Les retrouvailles de Martin Scorsese avec Robert de Niro, qu'il n'avait pas dirigé depuis Casino, avec Joe Pesci, qu'il n'avait pas dirigé depuis... ben depuis Casino aussi, et avec Al Pacino, qu'il n'avait pas dirigé depuis... jamais, en fait. Ouais, c'est choquant de se dire cela, mais ces deux-là ne s'étaient jamais croisés cinématographiquement auparavant ; mieux vaut tard que jamais.
Si la réunion de ces quatre géants ne vous donne sérieusement pas envie de vous jeter sur ce film, je ne peux vraiment rien pour vous. En tous les cas, merci Netflix, puisque cela ne suffisait visiblement pas pour les studios de cinéma traditionnels.
Pour entrer dans le cœur du sujet, oubliez les couleurs éclatantes, l'énergie frénétique des Affranchis et de Casino. Le vert-de-gris a remplacé le visuel rutilant. Le sang est toujours là, mais c'est la vieillesse qui est la plus mortelle. Eh oui, on peut avoir évolué dans un milieu où l'espérance de vie est très limitée et pourtant finir dans un hospice, croulant et solitaire sur un fauteuil roulant à se remémorer des souvenirs.
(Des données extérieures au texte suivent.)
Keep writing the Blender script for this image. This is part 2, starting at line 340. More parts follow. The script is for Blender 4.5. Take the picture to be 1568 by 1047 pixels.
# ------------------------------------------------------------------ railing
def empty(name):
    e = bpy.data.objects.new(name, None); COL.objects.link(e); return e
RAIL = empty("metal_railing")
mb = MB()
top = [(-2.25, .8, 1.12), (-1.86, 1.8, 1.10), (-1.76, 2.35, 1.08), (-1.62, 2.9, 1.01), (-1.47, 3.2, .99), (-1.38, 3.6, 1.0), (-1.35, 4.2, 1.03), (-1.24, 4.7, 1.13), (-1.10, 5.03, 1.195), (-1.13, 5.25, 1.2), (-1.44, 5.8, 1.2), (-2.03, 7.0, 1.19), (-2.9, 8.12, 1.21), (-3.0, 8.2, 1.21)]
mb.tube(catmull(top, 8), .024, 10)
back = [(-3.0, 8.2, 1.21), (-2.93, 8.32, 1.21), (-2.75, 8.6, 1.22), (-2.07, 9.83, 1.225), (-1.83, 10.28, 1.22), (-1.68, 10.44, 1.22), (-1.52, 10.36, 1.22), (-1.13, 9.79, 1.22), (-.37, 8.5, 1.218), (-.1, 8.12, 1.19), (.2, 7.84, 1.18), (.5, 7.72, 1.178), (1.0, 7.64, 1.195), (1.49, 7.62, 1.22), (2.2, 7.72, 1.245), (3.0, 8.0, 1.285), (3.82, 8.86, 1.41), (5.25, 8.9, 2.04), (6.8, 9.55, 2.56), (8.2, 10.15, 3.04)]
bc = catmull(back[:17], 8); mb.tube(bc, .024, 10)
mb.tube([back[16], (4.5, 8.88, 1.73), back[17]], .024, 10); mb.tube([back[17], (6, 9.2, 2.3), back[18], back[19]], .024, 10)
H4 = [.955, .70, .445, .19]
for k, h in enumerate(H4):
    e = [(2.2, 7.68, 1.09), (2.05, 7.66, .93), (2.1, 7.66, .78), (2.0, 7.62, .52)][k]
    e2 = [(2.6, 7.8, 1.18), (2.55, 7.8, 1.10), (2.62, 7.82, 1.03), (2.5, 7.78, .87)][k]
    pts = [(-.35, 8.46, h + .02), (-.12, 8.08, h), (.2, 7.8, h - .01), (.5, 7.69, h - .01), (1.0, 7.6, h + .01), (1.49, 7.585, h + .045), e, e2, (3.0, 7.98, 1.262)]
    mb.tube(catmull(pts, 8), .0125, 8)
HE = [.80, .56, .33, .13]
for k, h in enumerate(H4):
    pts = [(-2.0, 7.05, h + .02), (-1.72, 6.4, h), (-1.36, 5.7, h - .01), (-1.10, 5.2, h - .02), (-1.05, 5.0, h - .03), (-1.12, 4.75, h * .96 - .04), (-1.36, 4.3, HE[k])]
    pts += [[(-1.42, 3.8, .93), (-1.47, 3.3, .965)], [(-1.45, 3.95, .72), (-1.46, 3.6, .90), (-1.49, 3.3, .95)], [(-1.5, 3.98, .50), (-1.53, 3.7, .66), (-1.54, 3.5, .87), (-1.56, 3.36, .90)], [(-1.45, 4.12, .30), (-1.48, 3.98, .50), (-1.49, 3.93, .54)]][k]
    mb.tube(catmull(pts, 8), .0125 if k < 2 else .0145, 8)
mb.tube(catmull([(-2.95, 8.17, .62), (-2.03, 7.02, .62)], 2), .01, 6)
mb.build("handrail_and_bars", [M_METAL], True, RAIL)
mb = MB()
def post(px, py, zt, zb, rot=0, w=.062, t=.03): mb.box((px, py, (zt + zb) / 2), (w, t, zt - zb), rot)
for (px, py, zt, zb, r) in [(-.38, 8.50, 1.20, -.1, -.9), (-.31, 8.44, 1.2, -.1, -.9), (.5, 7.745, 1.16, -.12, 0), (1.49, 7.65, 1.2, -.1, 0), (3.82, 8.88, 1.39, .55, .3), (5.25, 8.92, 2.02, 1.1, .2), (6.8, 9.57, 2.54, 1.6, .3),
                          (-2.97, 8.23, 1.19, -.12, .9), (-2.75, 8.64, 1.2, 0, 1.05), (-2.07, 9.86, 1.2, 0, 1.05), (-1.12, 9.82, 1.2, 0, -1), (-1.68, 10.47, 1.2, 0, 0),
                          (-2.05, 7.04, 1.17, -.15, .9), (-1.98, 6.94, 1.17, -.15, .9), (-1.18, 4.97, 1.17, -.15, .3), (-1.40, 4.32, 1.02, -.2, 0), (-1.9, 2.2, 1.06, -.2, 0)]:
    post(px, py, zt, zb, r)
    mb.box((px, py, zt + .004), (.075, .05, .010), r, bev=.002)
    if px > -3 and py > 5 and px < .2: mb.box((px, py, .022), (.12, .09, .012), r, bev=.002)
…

Par contre, je suis un peu mitigé sur le rajeunissement numérique. En toute franchise, Robert De Niro, du fait de sa démarche et de sa gestuelle, ne parvient jamais à cacher son véritable âge. C'est pour cela que j'ai eu un peu mal à croire au flash-back pendant la Seconde Guerre mondiale, notamment. Même chose, Joe Pesci apparaît physiquement comme un vieillard de bout en bout (ce qui n'empêche nullement que le talent le fait oublier, mais je vais y revenir plus tard !).
Mais bon, c'est tout de même du Scorsese et du très bon...
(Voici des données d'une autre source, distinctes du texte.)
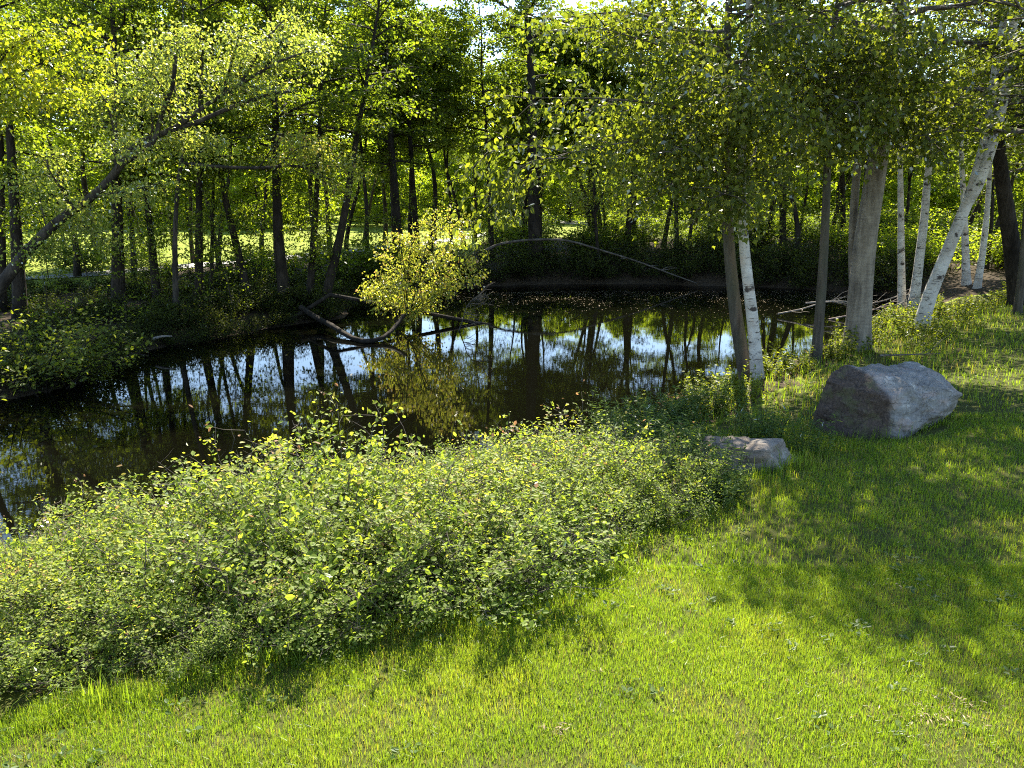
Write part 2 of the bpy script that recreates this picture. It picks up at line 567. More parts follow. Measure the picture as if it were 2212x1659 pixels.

C'est une œuvre crépusculaire, qui a des allures de film testamentaire (attention, je dis que cela a les apparences de ce qui serait un chant du cygne parfait, mais Marty, reste avec nous aussi longtemps que tu le veux et fais-nous encore plein d'autres films !). Bref, c'est un film d'un vieux avec des vieux...
Mais si la flamboyance fait volontairement acte d'absence, parce qu'elle n'est plus (ce qui sert admirablement le film, je précise bien ici que c'est le propos même du film ; c'est une qualité, pas le moins du monde un défaut !), malgré quelques petites longueurs dans la partie centrale de l'ensemble, les trois heures et demie sont globalement très bien rythmées. La narration en puzzle ne perd jamais le spectateur.
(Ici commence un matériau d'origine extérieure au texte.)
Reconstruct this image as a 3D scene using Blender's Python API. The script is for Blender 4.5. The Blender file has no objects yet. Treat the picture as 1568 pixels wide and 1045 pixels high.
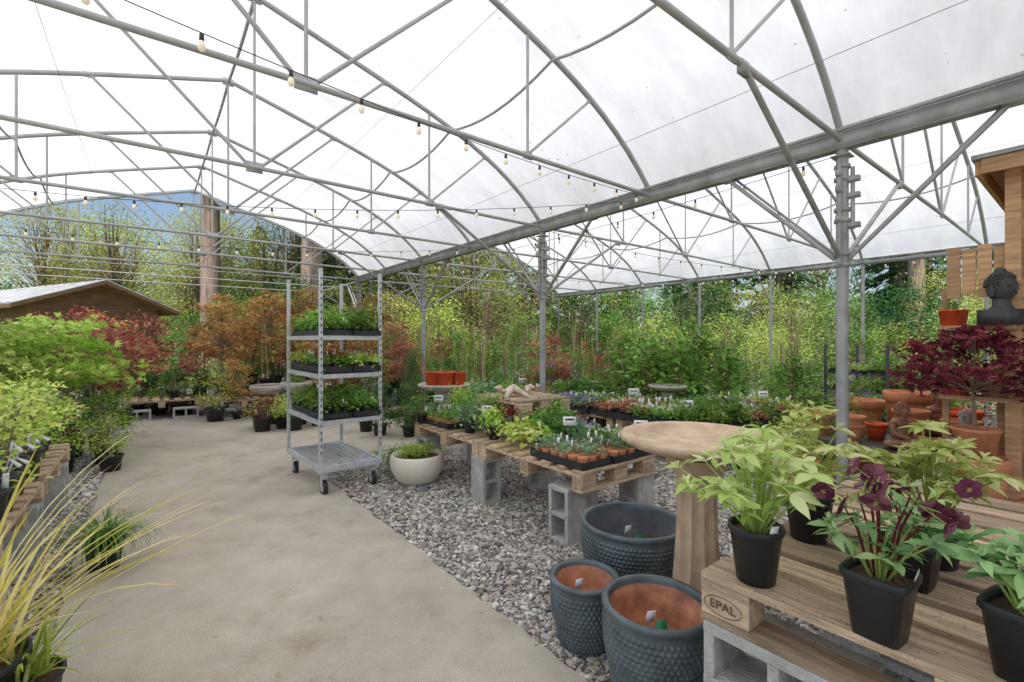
import bpy, math, random, bmesh
import numpy as np
from mathutils import Vector, Matrix
rng=np.random.default_rng(11); random.seed(11)
D=bpy.data; scene=bpy.context.scene
TH=math.radians(38); CT,ST=math.cos(TH),math.sin(TH)
def S(u,v): return (CT*u-ST*v, ST*u+CT*v)   # greenhouse axes -> world
U=random.uniform

# ---------------------------------------------------------------- materials
def nt(name):
    m=D.materials.new(name); m.use_nodes=True; t=m.node_tree
    b=t.nodes.get('Principled BSDF'); return m,t,b
def mat(name,col,rough=.6,metal=0,var=.15,scale=6,bump=0,stretch=(1,1,1),tint=False,detail=6,spec=.4,bscale=None):
    m,t,b=nt(name); N=t.nodes; L=t.links
    b.inputs['Roughness'].default_value=rough; b.inputs['Metallic'].default_value=metal
    b.inputs['Specular IOR Level'].default_value=spec
    tc=N.new('ShaderNodeTexCoord'); mp=N.new('ShaderNodeMapping'); mp.inputs['Scale'].default_value=stretch
    L.new(tc.outputs['Object'],mp.inputs['Vector'])
    n=N.new('ShaderNodeTexNoise'); n.inputs['Scale'].default_value=scale; n.inputs['Detail'].default_value=detail
    L.new(mp.outputs[0],n.inputs['Vector'])
    r=N.new('ShaderNodeValToRGB'); e=r.color_ramp.elements
    e[0].position=.3; e[1].position=.7
    e[0].color=tuple(c*(1-var) for c in col)+(1,); e[1].color=tuple(min(1,c*(1+var)) for c in col)+(1,)
    L.new(n.outputs['Fac'],r.inputs['Fac']); out=r.outputs['Color']
    if tint:
        a=N.new('ShaderNodeAttribute'); a.attribute_name='tint'
        mr=N.new('ShaderNodeMapRange'); mr.inputs['To Min'].default_value=.62; mr.inputs['To Max'].default_value=1.3
        L.new(a.outputs['Fac'],mr.inputs['Value'])
        mx=N.new('ShaderNodeVectorMath'); mx.operation='SCALE'
        L.new(out,mx.inputs[0]); L.new(mr.outputs[0],mx.inputs['Scale']); out=mx.outputs[0]
    L.new(out,b.inputs['Base Color'])
    if bump:
        n2=N.new('ShaderNodeTexNoise'); n2.inputs['Scale'].default_value=bscale or scale*4; n2.inputs['Detail'].default_value=8
        L.new(mp.outputs[0],n2.inputs['Vector'])
        bp=N.new('ShaderNodeBump'); bp.inputs['Strength'].default_value=bump; bp.inputs['Distance'].default_value=.01
        L.new(n2.outputs['Fac'],bp.inputs['Height']); L.new(bp.outputs[0],b.inputs['Normal'])
    return m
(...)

En résumé, c'est peut-être le film d'un vieux avec des vieux, mais le talent est toujours là, plus que jamais. Point de vue distribution, celui qui m'a le plus impressionné, c'est sans conteste Joe Pesci. Cet acteur, trop peu présent sur les plateaux de cinéma, interprète à la perfection une figure calme, posée, bienveillante, voire paternelle pour le protagoniste. Ce qui ne veut pas dire qu'elle n'est pas aussi redoutable (au contraire !). Aux antipodes de ses interprétations dans Les Affranchis et Casino et pourtant, il est magistral de bout en bout.
J'ai bien aimé aussi Robert De Niro. Comment il peut en être autrement ? Particulièrement, les séquences où il marche sur trois pattes, seuls et abandonnés de tous, lui restant que son sombre passé, préparant son prochain départ. Il est difficile de ne pas ressentir de la pitié pour lui quand il est dans la banque (même si chacun des personnages a des motifs compréhensibles d'agir ainsi !). Et Al Pacino, en Jimmy Hoffa, qui croit en la force de l'amitié. Dur de ne pas éprouver, pour lui aussi, de la peine.
Qu'est-ce qu'on les adore ces légendes, devant, derrière la caméra ! On n'en reverra plus des comme ça, car ils sont trop uniques et géniaux.